- [WHAT YOU WILL DO] Copy each line in the data that includes the word "pixels".
=== MATERIAL PROVIDED ===
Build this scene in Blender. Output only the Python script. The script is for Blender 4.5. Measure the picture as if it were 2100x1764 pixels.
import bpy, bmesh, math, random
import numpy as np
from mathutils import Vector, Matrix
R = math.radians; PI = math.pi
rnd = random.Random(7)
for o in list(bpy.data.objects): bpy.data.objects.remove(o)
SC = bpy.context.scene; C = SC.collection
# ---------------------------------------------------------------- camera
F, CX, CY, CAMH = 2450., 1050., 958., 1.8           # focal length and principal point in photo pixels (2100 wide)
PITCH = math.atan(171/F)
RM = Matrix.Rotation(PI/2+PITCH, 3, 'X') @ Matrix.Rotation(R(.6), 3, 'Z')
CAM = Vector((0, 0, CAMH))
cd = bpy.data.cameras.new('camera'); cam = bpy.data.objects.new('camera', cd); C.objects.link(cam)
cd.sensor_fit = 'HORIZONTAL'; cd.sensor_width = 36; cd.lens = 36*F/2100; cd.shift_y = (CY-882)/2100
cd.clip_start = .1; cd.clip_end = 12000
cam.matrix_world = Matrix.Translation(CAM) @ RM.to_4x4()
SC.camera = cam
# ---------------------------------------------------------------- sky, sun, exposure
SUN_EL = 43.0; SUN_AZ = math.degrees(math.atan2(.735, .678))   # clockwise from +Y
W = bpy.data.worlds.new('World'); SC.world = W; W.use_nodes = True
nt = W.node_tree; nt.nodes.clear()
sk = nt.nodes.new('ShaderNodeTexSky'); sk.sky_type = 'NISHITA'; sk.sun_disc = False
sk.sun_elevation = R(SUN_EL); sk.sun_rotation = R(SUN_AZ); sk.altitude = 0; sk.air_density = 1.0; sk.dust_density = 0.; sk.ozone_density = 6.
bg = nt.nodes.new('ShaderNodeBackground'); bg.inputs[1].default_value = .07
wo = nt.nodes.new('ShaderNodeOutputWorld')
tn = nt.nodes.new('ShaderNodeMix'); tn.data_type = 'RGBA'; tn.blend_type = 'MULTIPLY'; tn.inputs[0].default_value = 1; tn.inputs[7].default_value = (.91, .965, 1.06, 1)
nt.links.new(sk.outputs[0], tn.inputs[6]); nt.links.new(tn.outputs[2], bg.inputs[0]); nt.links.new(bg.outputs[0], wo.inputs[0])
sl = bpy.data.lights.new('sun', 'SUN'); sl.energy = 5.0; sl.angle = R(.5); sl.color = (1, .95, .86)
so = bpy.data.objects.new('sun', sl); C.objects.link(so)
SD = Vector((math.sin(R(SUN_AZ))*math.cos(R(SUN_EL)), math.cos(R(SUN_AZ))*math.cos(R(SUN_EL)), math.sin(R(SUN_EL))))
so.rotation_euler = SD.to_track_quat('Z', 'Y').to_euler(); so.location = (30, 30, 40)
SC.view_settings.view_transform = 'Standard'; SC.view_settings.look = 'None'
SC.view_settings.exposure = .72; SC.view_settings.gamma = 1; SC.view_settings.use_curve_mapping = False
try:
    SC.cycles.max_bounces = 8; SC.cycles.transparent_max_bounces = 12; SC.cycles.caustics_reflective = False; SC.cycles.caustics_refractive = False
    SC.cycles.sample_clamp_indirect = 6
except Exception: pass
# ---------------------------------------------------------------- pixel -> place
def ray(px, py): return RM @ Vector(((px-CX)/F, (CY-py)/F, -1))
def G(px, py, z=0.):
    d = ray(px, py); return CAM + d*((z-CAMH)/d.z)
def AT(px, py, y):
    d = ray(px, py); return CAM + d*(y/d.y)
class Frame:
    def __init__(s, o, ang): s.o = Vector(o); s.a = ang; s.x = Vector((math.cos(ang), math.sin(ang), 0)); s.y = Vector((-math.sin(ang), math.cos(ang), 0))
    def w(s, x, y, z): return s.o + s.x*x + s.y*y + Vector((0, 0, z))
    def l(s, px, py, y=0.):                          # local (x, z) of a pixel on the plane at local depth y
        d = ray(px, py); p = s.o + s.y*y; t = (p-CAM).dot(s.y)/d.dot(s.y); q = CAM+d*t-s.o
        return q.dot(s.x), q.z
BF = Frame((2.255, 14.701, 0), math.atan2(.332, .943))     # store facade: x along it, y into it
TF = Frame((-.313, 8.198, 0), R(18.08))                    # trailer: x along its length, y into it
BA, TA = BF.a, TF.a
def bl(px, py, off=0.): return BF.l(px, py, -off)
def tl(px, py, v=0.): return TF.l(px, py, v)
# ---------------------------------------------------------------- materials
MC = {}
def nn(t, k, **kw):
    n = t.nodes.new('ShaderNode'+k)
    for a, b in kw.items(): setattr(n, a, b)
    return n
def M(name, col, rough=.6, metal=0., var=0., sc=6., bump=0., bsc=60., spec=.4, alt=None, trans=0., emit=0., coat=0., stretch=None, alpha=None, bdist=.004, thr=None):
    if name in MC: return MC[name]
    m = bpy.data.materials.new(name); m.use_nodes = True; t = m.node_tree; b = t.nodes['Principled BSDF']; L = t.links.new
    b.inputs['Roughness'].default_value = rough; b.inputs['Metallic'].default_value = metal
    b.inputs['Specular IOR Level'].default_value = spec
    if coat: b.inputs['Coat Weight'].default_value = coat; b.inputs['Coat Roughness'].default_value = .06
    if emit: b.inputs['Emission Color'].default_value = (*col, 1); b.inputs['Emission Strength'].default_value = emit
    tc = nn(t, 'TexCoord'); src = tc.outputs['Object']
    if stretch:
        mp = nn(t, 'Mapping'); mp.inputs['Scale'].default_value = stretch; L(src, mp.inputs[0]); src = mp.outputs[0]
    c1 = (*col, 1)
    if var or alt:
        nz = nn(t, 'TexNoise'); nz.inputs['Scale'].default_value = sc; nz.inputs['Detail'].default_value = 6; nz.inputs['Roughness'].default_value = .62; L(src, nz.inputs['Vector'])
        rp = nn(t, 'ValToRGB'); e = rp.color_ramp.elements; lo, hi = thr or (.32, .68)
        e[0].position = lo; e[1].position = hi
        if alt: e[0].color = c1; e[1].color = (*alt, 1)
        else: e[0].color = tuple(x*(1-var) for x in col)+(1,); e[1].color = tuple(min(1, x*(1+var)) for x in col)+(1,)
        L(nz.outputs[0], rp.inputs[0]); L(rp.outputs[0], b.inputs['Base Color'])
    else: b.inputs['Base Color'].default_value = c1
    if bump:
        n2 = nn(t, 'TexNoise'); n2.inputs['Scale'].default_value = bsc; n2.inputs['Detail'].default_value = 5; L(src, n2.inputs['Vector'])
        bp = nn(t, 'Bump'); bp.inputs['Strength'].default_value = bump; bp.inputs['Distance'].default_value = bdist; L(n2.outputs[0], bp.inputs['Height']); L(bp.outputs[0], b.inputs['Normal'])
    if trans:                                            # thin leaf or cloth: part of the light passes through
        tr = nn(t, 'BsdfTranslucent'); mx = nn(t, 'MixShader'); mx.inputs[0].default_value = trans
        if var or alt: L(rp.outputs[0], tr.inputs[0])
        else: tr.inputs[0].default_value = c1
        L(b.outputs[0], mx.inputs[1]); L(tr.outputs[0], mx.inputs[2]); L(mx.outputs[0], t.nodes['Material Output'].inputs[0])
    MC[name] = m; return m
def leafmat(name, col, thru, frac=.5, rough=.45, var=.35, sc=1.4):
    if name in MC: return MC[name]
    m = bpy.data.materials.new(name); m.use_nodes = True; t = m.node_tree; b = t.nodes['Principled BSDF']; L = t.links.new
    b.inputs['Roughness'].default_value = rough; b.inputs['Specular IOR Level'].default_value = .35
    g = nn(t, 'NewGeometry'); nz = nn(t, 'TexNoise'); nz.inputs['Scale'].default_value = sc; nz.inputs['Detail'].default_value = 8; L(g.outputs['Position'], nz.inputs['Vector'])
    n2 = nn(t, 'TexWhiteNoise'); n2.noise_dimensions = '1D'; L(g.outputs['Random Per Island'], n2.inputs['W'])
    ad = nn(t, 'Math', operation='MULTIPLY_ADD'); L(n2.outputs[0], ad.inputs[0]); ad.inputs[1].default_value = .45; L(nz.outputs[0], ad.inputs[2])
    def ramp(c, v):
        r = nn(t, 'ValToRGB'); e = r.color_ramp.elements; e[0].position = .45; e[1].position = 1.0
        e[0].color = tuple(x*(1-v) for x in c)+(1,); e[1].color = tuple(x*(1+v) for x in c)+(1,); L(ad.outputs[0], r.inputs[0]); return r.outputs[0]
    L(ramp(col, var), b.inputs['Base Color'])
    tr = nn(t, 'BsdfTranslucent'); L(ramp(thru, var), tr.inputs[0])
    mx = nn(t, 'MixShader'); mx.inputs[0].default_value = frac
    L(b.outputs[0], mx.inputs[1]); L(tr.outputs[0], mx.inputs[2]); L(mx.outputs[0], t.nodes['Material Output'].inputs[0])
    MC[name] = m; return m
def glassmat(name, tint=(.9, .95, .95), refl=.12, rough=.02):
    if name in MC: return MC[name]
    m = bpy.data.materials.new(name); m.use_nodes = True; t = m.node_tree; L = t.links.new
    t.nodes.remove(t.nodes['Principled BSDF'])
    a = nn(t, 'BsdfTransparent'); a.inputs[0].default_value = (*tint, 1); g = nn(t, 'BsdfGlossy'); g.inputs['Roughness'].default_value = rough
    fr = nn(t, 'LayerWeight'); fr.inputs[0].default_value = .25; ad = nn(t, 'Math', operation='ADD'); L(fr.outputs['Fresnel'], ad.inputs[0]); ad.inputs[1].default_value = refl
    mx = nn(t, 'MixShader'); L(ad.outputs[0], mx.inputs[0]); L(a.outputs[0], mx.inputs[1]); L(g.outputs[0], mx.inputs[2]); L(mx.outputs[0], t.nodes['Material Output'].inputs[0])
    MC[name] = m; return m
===
- [THE RESPONSE]
Build this scene in Blender. Output only the Python script. The script is for Blender 4.5. Measure the picture as if it were 2100x1764 pixels.
F, CX, CY, CAMH = 2450., 1050., 958., 1.8           # focal length and principal point in photo pixels (2100 wide)